Roma, 17 nov. (askanews) – “Bon The Last Highway, La storia mai raccontata di Bon Scott” è il titolo della più recente biografia firmata da Jesse Fink e dedicata al primo frontman degli AC/DC.
Tradotto in tutto il mondo, il volume viene pubblicato per la prima volta in Italia da Il Castello collana Chinaski mercoledì 19 novembre.
L’approccio è quello dell’investigatore, più che dello scrittore. Così Jesse Fink affronta gli ultimi 32 mesi di vita di Bon Scott, restituendo al pubblico quella che viene definita dalla stampa internazionale come la bibbia sul primo cantante degli AC/DC.
Fink viaggia per il mondo rintracciando compagni di tournée, conoscenti, giornalisti, amici di bevute, fidanzate e addetti ai lavori, tutti più o meno disponibili a raccontare le informazioni in loro possesso. Tra sesso, droga, alcol e rock’n’roll, l’autore ricostruisce questa figura tanto complessa quanto controversa. Retroscena mai raccontati, leggende sfatate, personaggi nell’ombra, costellano questa biografia che vuole innanzitutto fare luce sulla morte del cantante avvenuta in circostanze mai del tutto chiarite.
Un vero e proprio giallo rock, alimentato dalle testimonianze di chi gli fu accanto negli ultimi giorni: da Paul Chapman e Pete Way (UFO) a Alistair Kinnear, Silver Smith e Leslie Loads. Le indagini approssimative, chiuse frettolosamente con la causa imputata all’intossicazione da alcool, non contemplano invece l’overdose di droghe dimostrata nel libro.
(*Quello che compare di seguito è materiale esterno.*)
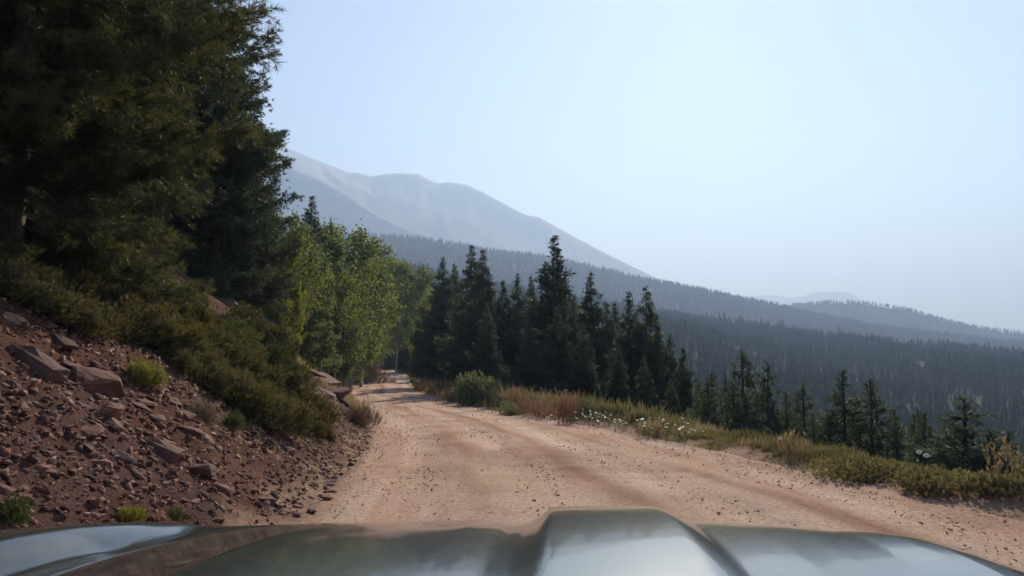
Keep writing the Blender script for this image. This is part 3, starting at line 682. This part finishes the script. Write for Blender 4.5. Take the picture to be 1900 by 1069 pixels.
for k, (px, py) in enumerate(jpts):
    p = hit(px, py + 12); sc = random.uniform(.62, .95) * np.interp(p[1], [6, 12, 20], [.62, .85, 1.1]) * (.62 if px > 500 else 1)
    o = on_slope(jun[k % 4], p[0], p[1], random.uniform(0, 6.28), (sc, sc, sc * random.uniform(.8, 1.2)))
    tag(o, 'dark green juniper shrub in the spreading mat that covers the upper left bank', 'juniper shrub', JG)
# shrubs farther along the bank crest and roadside
und = [Kind(make_shrub('bank_shrub', mound(220 + k, .9, .75, 900, .18, 10, .02, .9, 10), M['shrub_g'])) for k in range(2)]
undd = Kind(make_shrub('bank_shrub', mound(225, .8, .6, 800, .2, 9, .014, .7, 10), M['shrub_dry']))
for k, (px, py, m_) in enumerate([(470,500,0),(430,470,0),(520,560,1),(560,600,1),(500,590,0),(590,640,0),(610,670,2),(625,690,2),(640,700,2),(560,640,1),(620,655,0),(460,540,1),(400,450,0),(360,440,1),(600,690,2),(648,712,2),(580,620,2),(540,585,2),(635,678,1),(520,530,0)]):
    p = hit(px, py, 14); kd = (und + [undd])[m_]; sc = p[1] * .045 * random.uniform(.8, 1.25)
    o = on_slope(kd, p[0], p[1], random.uniform(0, 6.28), sc)
    tag(o, 'dry brown brush on the far part of the left bank by the road' if m_ == 2 else 'rough green bush on the bank crest under the pines', 'bush', 'bushes on the bank crest' if m_ != 2 else 'dry brush on the far bank')
def one_shrub(name, px, py, label, gen, fol, cat='bush', sc=1, dz=0):
    p = hit(px, py); e = make_shrub(name, gen, fol); e.location = (p[0], p[1], p[2] + dz - .02); e.scale = (sc,) * 3; tag(e, label, cat); return e
one_shrub('yellow_green_bush', 271, 716, 'round yellow-green bush at the lower edge of the juniper mat', mound(240, .17, .24, 800, .07, 9, .005, .7, 10, 1.3, .9, .02), M['shrub_y'])
one_shrub('green_tuft', 428, 795, 'bright green low tuft in front of the junipers', mound(241, .13, .14, 420, .07, 8, .005, .6, 8, 1.5, .8, .02), M['shrub_g'])
one_shrub('yellow_green_plant', 232, 968, 'small yellow-green plant just above the car fender', mound(242, .09, .10, 420, .05, 9, .003, .6, 8, 1.5, .9, .012), M['shrub_y'])
one_shrub('dark_green_plant', 12, 975, 'dark green plant at the left frame edge above the fender', mound(243, .10, .12, 400, .06, 8, .005, .8, 8, 1.2, .5, .015), M['shrub_g'])
one_shrub('dry_bush', 380, 780, 'grey-brown twiggy bush left of the bright green tuft', mound(244, .16, .18, 420, .09, 7, .004, .6, 8, 1, .6, .03), M['shrub_dry'])
one_shrub('dry_bush', 668, 792, 'twiggy dry bush overhanging the left road edge', mound(245, .42, .5, 500, .2, 7, .008, .5, 9, 1, .6, .04), M['shrub_dry'])
one_shrub('dark_green_plant', 325, 965, 'dark twiggy plant by the right end of the fender reflection', mound(246, .08, .08, 260, .05, 7, .003, .7, 7, 1.1, .5, .015), M['shrub_g'])
# right roadside
def verge(px, Y, off=0.0):
    x_ = (px - 950) / 1372 * Y; return x_, Y
one_shrub('willow_bush', 893, 748, 'pale green rounded bush in front of the dark spruces', mound(250, 1.0, 1.3, 1300, .16, 9, .05, 1.2, 16, .7, .9, .08), M['shrub_pale'])
one_shrub('pale_round_bush', 950, 775, 'pale cream-green dome-shaped plant at the road edge', mound(251, .42, .5, 900, .1, 9, .008, .8, 12, 1, 1.1, .03), M['shrub_pale'])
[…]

Un racconto che non manca di lanciare frecciate al clan degli Young, che non solo hanno sempre negato le loro testimonianze allo scrittore, ma pare abbiano anche impedito ad ex membri della band o dell’entourage degli AC/DC di rilasciare interviste.
Le ipotesi di Fink, partorite dopo aver scandagliato decine di testimonianze più o meno dirette, riaccendono anche quelle voci secondo cui Bon avrebbe scritto i testi di “Back In Black”, l’album della svolta pubblicato appena sei mesi dopo la sua morte. L’autore dipinge inoltre un ritratto intimo e profondo di Bon, lontano dall’immagine stereotipata della rockstar autodistruttiva: un uomo sensibile, tormentato, in costante conflitto con sé stesso. Le pagine del libro rivelano anche le tensioni interne alla band, suggerendo che Bon si sentisse emarginato e, a tratti, desideroso di lasciare il gruppo. Fink costruisce così una sorta di sliding door: cosa sarebbe accaduto se Bon non fosse morto? Come sarebbe cambiato il corso della musica mondiale, e quale volto avrebbe oggi quel marchio globale che è diventato sinonimo degli AC/DC, attualmente di proprietà del solo Angus Young? “Bon: The Last Highway” include anche una sezione fotografica con immagini e documenti inediti, che arricchiscono ulteriormente il racconto di una delle figure più carismatiche e misteriose della storia del rock.